Yes, the kind guy next door spent thousands of Euros having an extra layer of sound-absorbing wall put in on his side of the divide, so that we could live happily in relative isolation from each other… he is, of course, also not Spanish, because for the Spanish, living with the noise of the nieghbours – music, sneezes, farts and all – is just part of everyday life. The only exception to this rule is if you are lucky enough to find a building put up before 1923-ish, the approximate date when Spanish builders became cowboys, and apartment partition walls went from being several feet to just several inches wide.

Yet despite listening in on each others’ lives, neighbours in urban Spain hardly ever speak to each other. Neighbours are just people that happen to live in the same building as you, and though of course there are isolated cases of friendship – usually between the oldies or people with kids – it rarely goes further than that… with the important exception of the Spanish Olympic sport of complaining about the comunidad.

Definition time: The body of home owners or tenants in every block of flats/apartments in towns and cities around Spain, is called the comunidad. The comunidad is made up of the vecinos, neighbours, or those that occupy each flat, each of whom pay, wait for it, comunidad, a set monthly fee, around 100 euros in our case, for upkeep of the building and extras like central heating.

Confusing? Don’t worry, all you need to know is that the concept of comunidad, or shared responsibility for the building you live in, is what leads to the complaining, which in turn is the focus of most neighbourly interaction in urban Spain.

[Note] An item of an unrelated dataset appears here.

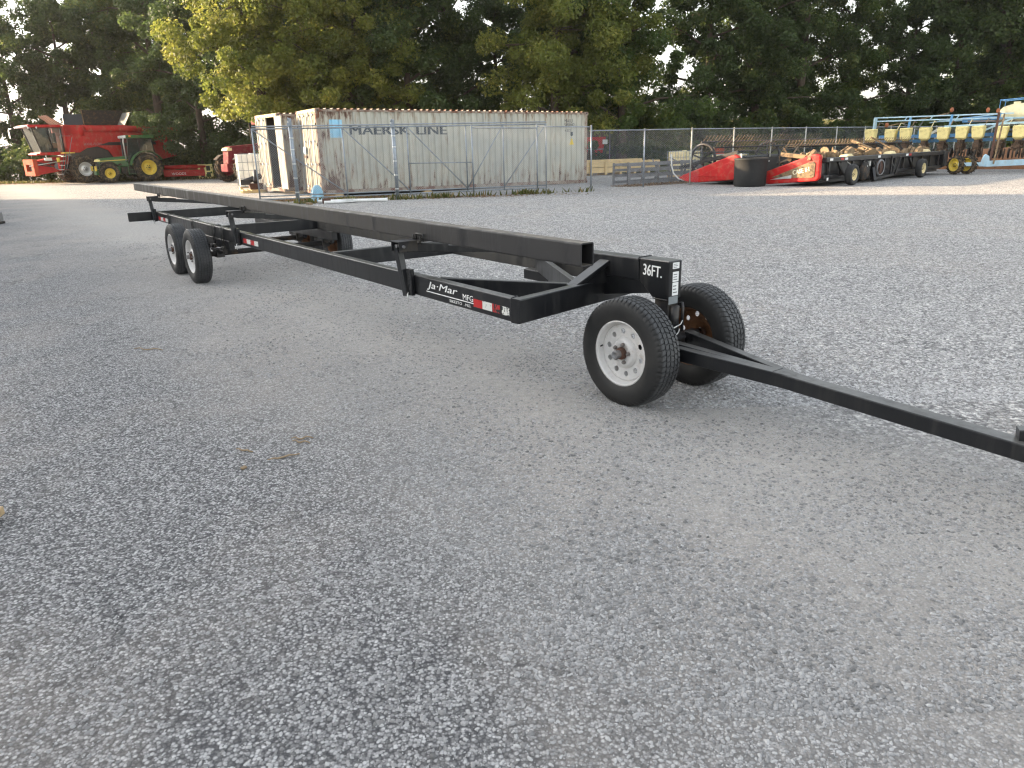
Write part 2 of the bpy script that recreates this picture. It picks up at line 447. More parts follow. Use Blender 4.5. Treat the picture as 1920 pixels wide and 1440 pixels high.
def tag(o, label=None, cat=None, group=None, kind=None):
    if label: o['label'] = label
    if cat: o['category'] = cat
    if group: o['group'] = group
    if kind: o['kind'] = kind
    return o
def thing(name, label, cat, loc=(0, 0, 0), rz=0., group=None, parent=None):
    o = bpy.data.objects.new(name, None); C.objects.link(o); o.empty_display_size = .2
    o.location = loc; o.rotation_euler = (0, 0, rz)
    if parent is not None: o.parent = parent
    else: tag(o, label, cat, group)
    return o
def group_empty(name, parent, M=None):
    o = bpy.data.objects.new(name, None); C.objects.link(o); o.parent = parent; o.empty_display_size = .1
    if M is not None: o.matrix_local = M
    return o
def kids(o): return [c for c in bpy.data.objects if c.parent == o]
def copy_tree(o, parent=None, ch=None):
    c = o.copy(); C.objects.link(c); c.parent = parent
    for k in kids(o): copy_tree(k, c)
    return c
def TR(x, y, z, rz=0., rx=0., ry=0.):
    return Matrix.Translation((x, y, z)) @ Matrix.Rotation(rz, 4, 'Z') @ Matrix.Rotation(ry, 4, 'Y') @ Matrix.Rotation(rx, 4, 'X')

def text_mesh(body, size, width=None, shear=0., bold=0., depth=.0008, space=1., height=None):
    cu = bpy.data.curves.new('text', 'FONT'); cu.body = body; cu.size = size; cu.shear = shear
    cu.space_character = space; cu.resolution_u = 3
    o = bpy.data.objects.new('text', cu); C.objects.link(o)
    dg = bpy.context.evaluated_depsgraph_get(); me = bpy.data.meshes.new_from_object(o.evaluated_get(dg))
    bpy.data.objects.remove(o); bpy.data.curves.remove(cu)
    xs = [v.co.x for v in me.vertices]; ys = [v.co.y for v in me.vertices]
    x0, x1, y0, y1 = min(xs), max(xs), min(ys), max(ys)
    kx = (width/(x1-x0)) if width else 1; ky = (height/(y1-y0)) if height else kx
    for v in me.vertices: v.co.x = (v.co.x-x0)*kx; v.co.y = (v.co.y-y0)*ky
    if bold:      # heavier strokes: copies a little to the side, each a hair further out
        bm = bmesh.new(); bm.from_mesh(me); base = bm.faces[:]
        for k in (1, 2):
            d = bmesh.ops.duplicate(bm, geom=base)
            bmesh.ops.translate(bm, verts=[g for g in d['geom'] if isinstance(g, bmesh.types.BMVert)], vec=(bold*(k-.0), 0, .0004*k))
        bm.to_mesh(me); bm.free()
    return me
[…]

Central heating not working? Time for a good moan with a neighbour as you meet on the stairs. Porter not cleaning the foyer properly? Promised repairs to building electrics still haven’t started? Dodgy looking bloke moved in on the first floor? All provide an excellent excuse for a marathon complaining session with the woman from across the hall who, despite the obligatory passing ‘hellos’ and ‘goodbyes’, has completely ignored your existence for the last 12 months.

So although I might not be painting a utopian picture of neighbourly love, where people pop round for sugar or stop by for a coffee, and despite the fact that most interaction comes down to moaning, I think the Spanish should be celebrated for their high levels of neighbourly tolerance. There are 100 apartments in our building, hundreds of people living on top of each other, and despite the early morning sneezes – which are kind of comforting in an other-humans-are-always-around kind of a way – we are all able to live almost as though we enjoyed a detached house experience of our very own.